助手であるピーターの機転で追い出される前にコペンハーゲンへと旅立ったアンデルセンは、そこでバレエ団と出会う。
アンデルセンはそのバレエ団のプリマであるドロに一目惚れしてしまう。

実話ではないからこそ面白い物語

タイトルからしててっきり実話だと思っていたこの作品。
実際は冒頭の注釈からもあるように、アンデルセンの童話を盛り込んだフィクションでした。
それは作品を見ていてもなんとなく分かります。
面白い童話を話すあまり、近所の子供が夢中になり過ぎて学校に行かないため村を追放されそうになったり、人妻に恋するあまり、妄想で彼女の恋心を掴んだ気になっていたりと、結構過剰な表現が多かったからです。
デンマークからアンデルセンへのイメージダウンになると怒られて冒頭の注釈が入ったというのも納得でした。
ただ、こうした過剰な表現が面白かったのは事実です。
もし、アンデルセンの物語を聞きに来る子供たちが数人しかいなかったり、意中の相手ドロ(人妻)が不幸だと知っていても「夫婦間のことだから」と不干渉を貫いていたならば、本作はとてもつまらなく見ごたえのないものとなっていたでしょう。
アンデルセンが町中の子供を虜にしてしまう描写や、まるで物語の主人公にでもなったかのようなノリでドロに猛アタックを仕掛けたりするような、物語として、映像としての過剰さがあったからこそ、面白かったと言えるのだと思います。

歌って踊る、映像で楽しめるアンデルセン童話

上の項目で書いた過剰な表現。
これが違和感なく楽しめたのはおそらく本作がミュージカルであったからでしょう。
往々にしてミュージカルは、突然歌って踊り出す不思議な空間が広がっていますからね。(個人の偏見かもしれません)
そのミュージカル要素がおそらく本作の最大の魅力。
粋なのが、きっちりとアンデルセンの童話をなぞりつつ、ミュージカルを展開していたということです。
例えば、「みにくいアヒルの子」では、病気で容姿をイジメられる子に対する励ましの意を込めて歌っていたりといった感じです。
常にアンデルセンが周りからインスピレーションを受けながら、人を幸せにするために童話を作っていることを思わせるミュージカル要素は彼に対するリスペクトを感じさせました。

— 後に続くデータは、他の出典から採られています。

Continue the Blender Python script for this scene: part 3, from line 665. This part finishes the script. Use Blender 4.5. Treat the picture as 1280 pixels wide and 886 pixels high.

そのミュージカル要素と同じくらい重要であったのがバレエシーンでした。
おそらく、本編時間112分中30分近くをバレエシーンに使っているというのは、なかなかの衝撃。(しかもセリフは一切なし)
しかし、その2度に渡るバレエシーンがアンデルセンの恋心に始まりと終わりを与えるきっかけともなっているため外せない要素であることも事実なのです。
なにより、バレエに馴染みのない自分からすればバレエシーンは圧巻のひと言。
その凄さに魅了されずにはいられませんでした。
たぶん、ミュージカル映画でなければいきなりバレエシーンをされても、その長さも相まって困惑しかなかったでしょう。
ミュージカル映画というクッションがあったことで、楽しむことのできたシーンであったと言えるでしょう。

靴屋アンデルセンハンス・クリスチャン・アンデルセンになるまで

本作はフィクションといえど、アンデルセン個人にフォーカスした物語でした。
そのため、彼の人間性であったり、成長が見られるのがひとつのポイントであったと思います。
中でも面白かったのが、普段から人にバカにされても明るく陽気に振る舞っていたアンデルセンが実は内心傷ついていたこと。
自身の童話(「みにくいアヒルの子」)が新聞に載ると知ると「町の人たちを見返せる」と言ったり、ダンスの原作に自分が携わっているのを周りの人に知ってもらおうとアピールする姿は非常に人間味に溢れていました。
しかし、周りの人々は原作者など気にも止めていない現実を突きつけられるのですから非情です。
さらにドナのバレエを見ることすらも叶わず失恋をしてしまうのですから、ただただ哀れと言うしかありません。
それでも童話を作ること、子供たちを喜ばせることが残されていることを知り、靴屋アンデルセンとしてではなく、ハンス・クリスチャン・アンデルセンとして元いた町へ戻るのですから旅や恋が無駄ではないことを思わせていました。
ラストのミュージカルシーンは、そんな彼が旅を通して見たもの、聞いたもの、感じたものを全て詰め合わせたような童話のメドレーでした。
本作がまさに「アンデルセン物語」であったことを思わせる素敵なラストシーンとなっていました。


アンデルセンが童話を作る模様をフィクションとして描いていた本作。
童話をミュージカルとして表現するという展開は、子供心をくすぐり楽しい気分にさせてくれました。
まるで童話の世界に入り込んだかのようなワクワクを体験させてくれる作品でした。